begin AVAILABLE DATA
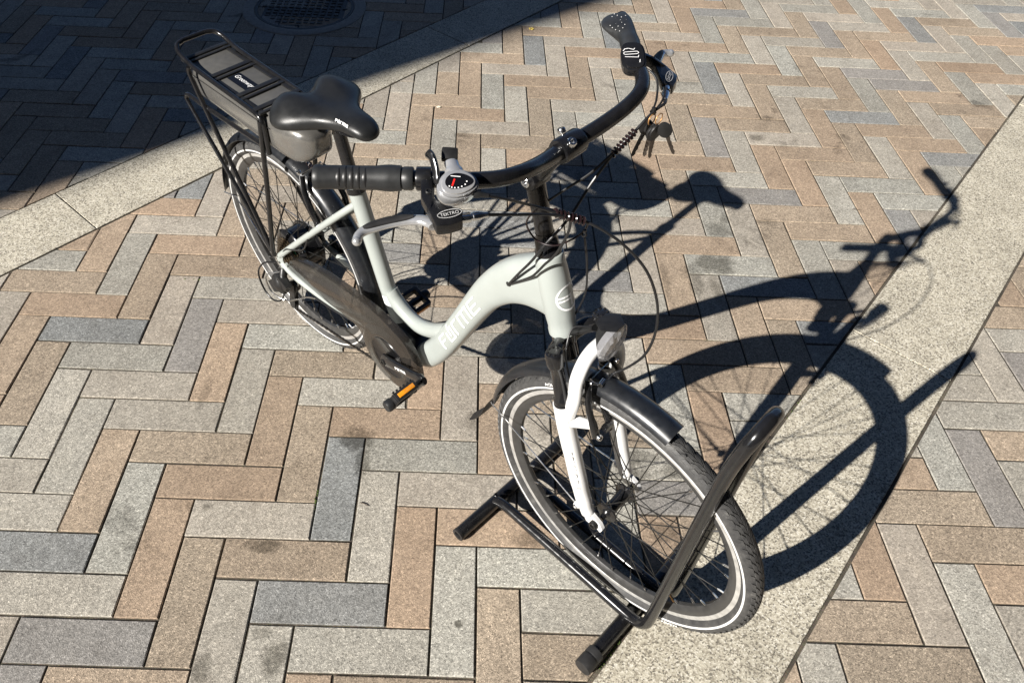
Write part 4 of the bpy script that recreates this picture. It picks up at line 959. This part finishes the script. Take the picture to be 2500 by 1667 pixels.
# rear brake bridge and caliper
rb = MB()
for s in (-1, 1):
    rb.tube(crom([(.190, s * .044, .560), (.178, s * .047, .585), (.150, s * .042, .628), (.132, s * .030, .655)], 4), [(.006, .0075)] * 13, 10, side=(0, 1, 0)); rb.box((.176, s * .020, .548), (.045, .010, .012), (Vector((.72, 0, -.69)), Vector((0, 1, 0)), Vector((.69, 0, .72))))
rbo = rb.obj('rear_brake', 'black_paint', bike)
bolt('bolt', (.128, -.032, .662), (-.3, -.3, .9), rbo, .006, .008); bolt('bolt', (.196, -.048, .556), (.6, -.6, .5), rbo, .006, .008)
nz2 = MB(); nz2.tube([(.133, -.034, .658), (.132, .034, .660)], .001, 6); nz2.tube(crom([(.16, .01, .69), (.145, -.01, .672), (.135, -.03, .662)], 4), .0028, 8); nz2.obj('brake_noodle', 'bright_alloy', rbo)

# ---- drivetrain
BBc = Vector((.445, 0, .289))
GO = [(.030, .316), (.048, .352), (.090, .376), (.169, .400), (.271, .415), (.393, .424), (.455, .414), (.507, .397), (.538, .362), (.551, .318), (.551, .270), (.534, .232), (.498, .205), (.452, .194), (.408, .199), (.374, .217), (.351, .246), (.343, .282), (.326, .305), (.290, .309), (.206, .303), (.114, .298), (.052, .298)]
go = [(p.x, p.z) for p in crom([(x, 0, z) for x, z in GO + GO[:1]], 3)[:-1]]
gd_ = MB(); gd_.plate(go, -.0665, -.044, lambda u, v, h: (u, h, v)); guard = gd_.obj('chain_guard', 'smoke_plastic', bike, bevel=.005)
rgm = MB(); rgm.lathe([(.058, -.001), (.060, .003), (.064, .0042), (.070, .0036), (.080, .0016), (.092, .0010), (.097, 0)], (.448, -.0668, .296), (0, -1, 0), 56); rgm.obj('guard_ring', 'smoke_plastic', guard)
cr_ = MB(); cr_.lathe([(0, 0), (.056, 0), (.060, .003), (.062, .001)], (.446, -.0672, .292), (0, -1, 0), 48); cr_.obj('chainring', 'black_gloss', bike)
def crank(s, ang):
    d = Vector((math.cos(ang), 0, math.sin(ang))); p0 = Vector((BBc.x, s * .076, BBc.z)); p1 = p0 + d * .168 + Vector((0, s * .012, 0)); nrm = Vector((-d.z, 0, d.x))
    c = MB(); c.tube([p0 - d * .012, p0, p0.lerp(p1, .35), p0.lerp(p1, .75), p1 - d * .012, p1, p1 + d * .009], [(.010, .007), (.020, .0095), (.0155, .0090), (.0135, .0085), (.0165, .0085), (.0165, .0085), (.010, .006)], 18, side=(0, 1, 0))
    co = c.obj('crank_arm', 'black_gloss', bike); bolt('bolt', p0 + Vector((0, s * .008, 0)), (0, s, 0), co, .009, .004, 'spoke_steel')
    if s < 0:
        wdc, _ = word(FORME, .0075); tm = MB(); strokes_mesh(tm, wdc, .0017, lambda u, v, h: p0 + d * (.062 + u * 1.2) + nrm * (v * .9 + .0005) + Vector((0, -.0080 - .0045 * (.062 + u) / .168 * 2 - .0030, 0)), lift=0); tm.obj('lettering', 'white_print', co, smooth=False)
    # pedal
    X = Vector((.44, 0, .90)); Z = Vector((.90, 0, -.44)); Y = Vector((0, s, 0))
    if s > 0: X = Vector((.98, 0, -.2)); Z = Vector((.2, 0, .98))
    pd = MB(); b = p1 + Y * .012
    pd.lathe([(0, -.004), (.006, -.004), (.006, .012), (.012, .014), (.014, .017), (.014, .022), (.010, .026), (.009, .078), (0, .078)], b, Y, 16)
    for sg in (-1, 1):
        pd.box(b + Y * .048 + X * sg * .030, (.010, .058, .022), (X, Y, Z))
        for k in range(6): pd.box(b + Y * (.024 + k * .0098) + X * sg * .030 + Z * -.0135, (.006, .005, .004), (X, Y, Z))
    pd.box(b + Y * .024, (.062, .010, .022), (X, Y, Z)); pd.box(b + Y * .074, (.062, .010, .022), (X, Y, Z))
    po = pd.obj('pedal', 'black_plastic', bike, bevel=.0015)
    for sg in (-1, 1):
        rr = MB(); rr.box(b + Y * .048 + X * sg * .0362, (.003, .044, .0105), (X, Y, Z)); rr.obj('reflector', 'orange_reflector', po, bevel=.001)
    ec = MB(); ec.lathe([(.0, 0), (.013, 0), (.0145, .003), (.0145, .014), (.012, .018), (0, .018)], b + Y * .078, Y, 16); ec.obj('end_cap', 'grip_rubber', po)
crank(-1, R(25)); crank(1, R(205))
# cassette, derailleur, chain
cs = MB()
for k, r in enumerate((.056, .050, .044, .039, .034, .029, .025)):
    pr_ = []; T_ = int(r * 500)
    for i in range(T_ * 2): a = math.pi * i / T_; q = r if i % 2 else r - .005; pr_.append((q * math.cos(a), q * math.sin(a)))
    cs.plate(pr_, -.040 - .0042 * k, -.0385 - .0042 * k, lambda u, v, h: (u, h, RO + v))
cs.obj('cassette', 'cassette_steel', bike, smooth=False)
de = MB()
de.tube(crom([(.012, -.070, .300), (.020, -.082, .282), (.022, -.088, .258), (.012, -.086, .230)], 4), [(.010, .011)] * 5 + [(.015, .014)] * 8, 12, side=(0, 1, 0))
de.ball((.006, -.086, .252), (.034, .020, .030), 16, 10)
de.box((-.010, -.090, .238), (.045, .022, .036), (Vector((.8, 0, .6)), Vector((0, 1, 0)), Vector((-.6, 0, .8))))
de.box((.030, -.088, .270), (.040, .020, .026), (Vector((.9, 0, -.43)), Vector((0, 1, 0)), Vector((.43, 0, .9))))
for y in (-.062, -.050): de.plate([(.012, .246), (.030, .240), (.020, .190), (.006, .132), (-.010, .122), (-.020, .134), (-.012, .16), (.002, .21)], y - .001, y + .001, lambda u, v, h: (u, h, v))
dero = de.obj('derailleur', 'black_plastic', bike, bevel=.003)
for (x, z) in ((.018, .226), (-.006, .138)):
    pu = MB(); pu.lathe([(0, -.003), (.017, -.003), (.019, 0), (.017, .003), (0, .003)], (x, -.056, z), (0, 1, 0), 20); pu.obj('pulley', 'black_plastic', dero)
gw = MB(); gw.tube(crom([(-.004, -.078, .318), (-.045, -.096, .300), (-.068, -.108, .258), (-.055, -.112, .212), (-.02, -.112, .190), (.018, -.106, .205), (.034, -.094, .240)], 5), .0026, 8); gw.obj('derailleur_guard', 'black_paint', dero)
ch = MB()
def chainrun(pts):
    P = crom(pts, 30); acc_ = 0
    L = [P[0]]
    for p in P[1:]:
        if (p - L[-1]).length >= .0063: L.append(p)
    for i, (a, b) in enumerate(zip(L, L[1:])):
        t = (b - a).normalized(); c = (a + b) / 2; w_ = .0062 if i % 2 else .0044
        ch.box(c, (.0092, w_, .0056 if i % 2 else .0050), (t, Vector((0, 1, 0)), t.cross(Vector((0, 1, 0)))))
chainrun([(-.008, -.056, .119), (.12, -.054, .146), (.30, -.052, .182), (.40, -.050, .203)])
ch.obj('chain', 'chain_steel', bike, smooth=False); ch = MB()
chainrun([(.036, -.052, .225), (.052, -.050, .28), (.04, -.050, .345), (.012, -.050, .362)])
ch.obj('chain', 'chain_steel', bike, smooth=False)
gh = MB(); gh.tube(crom([(.008, -.075, .290), (-.028, -.104, .272), (-.036, -.106, .232), (-.016, -.104, .206), (.02, -.09, .196), (.060, -.078, .220), (.11, -.073, .262), (.155, -.071, .288)], 5), .0024, 8); gh.obj('gear_cable', 'silver', bike)
gh = MB(); gh.tube(crom([(.155, -.072, .291), (.22, -.066, .293), (.29, -.054, .292), (.345, -.044, .288)], 5), .0024, 8); gh.tube(crom([(.02, -.070, .36), (.055, -.072, .40), (.10, -.070, .425), (.14, -.066, .455), (.175, -.058, .54)], 5), .0023, 8)
gh.obj('cable', 'cable_sleeve', bike)
# kickstand on the left
ks = MB(); ks.tube([(.055, .085, .31), (.10, .088, .30), (.20, .105, .24), (.285, .115, .20)], [.010, .0095, .009, .0085], 12); ks.box((.05, .082, .315), (.05, .014, .04)); ks.obj('kickstand', 'black_paint', bike)

# ---- cables at the front
def cable(name, pts, r=.0024, mat='cable_sleeve'):
    mb = MB(); mb.tube(crom(pts, 8), r, 8); return mb.obj(name, mat, bike)
HOLE = (.794, -.029, .765)
el, er = tuple(end_l), tuple(end_r)
cable('brake_cable', [el, (.922, .180, 1.112), (.919, .155, 1.106), (.914, .120, 1.085), (.902, .09, 1.054), (.890, .055, 1.005), (.888, .005, .958), (.873, -.030, .915), (.853, -.037, .870), (.826, -.037, .822), HOLE])
cable('brake_cable', [er, (.914, -.16, 1.081), (.924, -.11, 1.058), (.942, -.07, 1.042), (.952, -.05, 1.029), (.979, -.03, 1.014), (1.008, 0, .977), (1.040, .02, .933), (1.063, .03, .874), (1.072, .03, .812), (1.063, .03, .747), (1.040, .024, .698), (1.018, .014, .668)])
cable('shift_cable', [tuple(cab0), (.912, -.17, 1.113), (.912, -.11, 1.066), (.932, -.08, 1.047), (.943, -.068, 1.040), (.938, -.056, 1.006), (.918, -.046, .950), (.900, -.040, .912), (.884, -.040, .885), (.868, -.039, .855), (.850, -.037, .828), HOLE], .0023)
cable('wire_loop', [(.940, -.060, 1.037), (.878, -.050, 1.008), (.850, -.048, .971), (.842, -.040, .940), (.862, -.036, .921), (.890, -.024, .921), (.909, 0, .934), (.920, .010, .952), (.930, .0, .980), (.945, -.040, 1.022)], .0016, 'wrap_plastic')
cable('display_wire', [tuple(dc + Vector((.018, -.004, -.006))), (.872, .204, 1.138), (.890, .200, 1.128), (.906, .180, 1.114), (.917, .157, 1.107)], .0018)
cable('brake_wire', [(.900, .212, 1.118), (.912, .19, 1.112), (.917, .165, 1.106), (.9145, .120, 1.087)], .0017)
cable('display_wire', [(.9025, .088, 1.056), (.882, .058, 1.018), (.855, .026, .985), (.832, .0, .952), (.826, -.012, .925)], .0021)
def wrap(p0, p1, n, r):
    mb = MB(); p0, p1 = Vector(p0), Vector(p1); d = (p1 - p0).normalized(); pts = []
    u = Vector((0, 0, 1)).cross(d).normalized(); v = d.cross(u)
    for i in range(n * 12 + 1):
        t = i / (n * 12); a = 2 * math.pi * n * t; pts.append(p0.lerp(p1, t) + (u * math.cos(a) + v * math.sin(a)) * r)
    mb.tube(pts, .0021, 6); mb.obj('spiral_wrap', 'wrap_plastic', bike)
wrap((.9145, .120, 1.086), (.900, .087, 1.050), 8, .0050)
wrap((.928, -.083, 1.048), (.958, -.046, 1.027), 8, .0056)
for p, d in (((.919, .155, 1.106), (.1, -.8, -.3)), ((.930, -.004, .958), (.2, .5, -.3))):
    z_ = MB(); z_.lathe([(.0036, -.0016), (.0052, -.0016), (.0052, .0016), (.0036, .0016)], p, d, 12); z_.box(Vector(p) + Vector((0, 0, .006)), (.005, .004, .006)); z_.obj('cable_tie', 'black_plastic', bike, smooth=False)
cable('front_light_wire', [(.972, 0, .768), (.945, -.022, .762), (.952, -.046, .735), (.958, -.048, .70), (.970, -.046, .655)], .0016)
cable('front_light_wire', [(.905, .012, .70), (.930, .020, .80), (.925, .022, .87), (.918, .016, .93)], .0018)

# ------------------------------------------------------------------ keys hanging from the brake cable
keys = empty('key_bunch', 'bunch of keys with round black heads hanging from the brake cable', 'keys', BM @ Matrix.Translation((.921, .152, 1.103)))
kr = MB(); kr.tube([(0, .009 * math.cos(a), -.008 + .009 * math.sin(a)) for a in [2 * math.pi * i / 20 for i in range(20)]], .0010, 6, closed=True); kr.obj('key_ring', 'copper', keys)
kr = MB(); kr.tube([(.010 + .0, .004 + .009 * math.cos(a), -.004 + .009 * math.sin(a)) for a in [2 * math.pi * i / 20 for i in range(20)]], .0009, 6, closed=True); kr.obj('key_ring', 'copper', keys)
def key(px, py, pz, yaw, sw, L, mat_b, tilt=0):
    k = MB(); ol = []
    for i in range(22):
        a = 2 * math.pi * i / 22; ol.append((.0115 * math.cos(a) * (1 - .12 * max(0, math.sin(a))), -.013 + .0135 * math.sin(a)))
    k.plate(ol, -.0024, .0024, lambda u, v, h: (u, h, v)); h = k.obj('key', 'black_plastic', keys, bevel=.001)
    h.location = (px, py, pz); h.rotation_euler = (tilt, sw, yaw)
    b = MB(); bl_ = [(-.0032, -.024), (.0034, -.024), (.0034, -L * .5), (.0022, -L * .56), (.0034, -L * .62), (.0020, -L * .7), (.0034, -L * .76), (.0018, -L * .85), (.0030, -L * .92), (.0004, -L), (-.0024, -L * .97), (-.0032, -L * .9)]
    b.plate(bl_, -.0010, .0010, lambda u, v, h: (u, h, v)); b.obj('key_blade', mat_b, h, smooth=False)
key(-.006, .004, -.014, R(55), R(16), .070, 'black_plastic')
key(.002, .002, -.016, R(20), R(4), .064, 'key_brass')
key(.006, -.002, -.017, R(70), R(-4), .062, 'key_brass')
key(.010, .001, -.015, R(76), R(-2), .058, 'key_brass', R(5))
key(.016, .006, -.010, R(48), R(-26), .060, 'key_brass', R(-8))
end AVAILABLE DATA
_SET PROBLEM_
Pictures stay out. Print the data exactly, from its first line through the line containing "nz2 = MB();".

_WRITTEN ANSWER_
Write part 4 of the bpy script that recreates this picture. It picks up at line 959. This part finishes the script. Take the picture to be 2500 by 1667 pixels.
# rear brake bridge and caliper
rb = MB()
for s in (-1, 1):
    rb.tube(crom([(.190, s * .044, .560), (.178, s * .047, .585), (.150, s * .042, .628), (.132, s * .030, .655)], 4), [(.006, .0075)] * 13, 10, side=(0, 1, 0)); rb.box((.176, s * .020, .548), (.045, .010, .012), (Vector((.72, 0, -.69)), Vector((0, 1, 0)), Vector((.69, 0, .72))))
rbo = rb.obj('rear_brake', 'black_paint', bike)
bolt('bolt', (.128, -.032, .662), (-.3, -.3, .9), rbo, .006, .008); bolt('bolt', (.196, -.048, .556), (.6, -.6, .5), rbo, .006, .008)
nz2 = MB(); nz2.tube([(.133, -.034, .658), (.132, .034, .660)], .001, 6); nz2.tube(crom([(.16, .01, .69), (.145, -.01, .672), (.135, -.03, .662)], 4), .0028, 8); nz2.obj('brake_noodle', 'bright_alloy', rbo)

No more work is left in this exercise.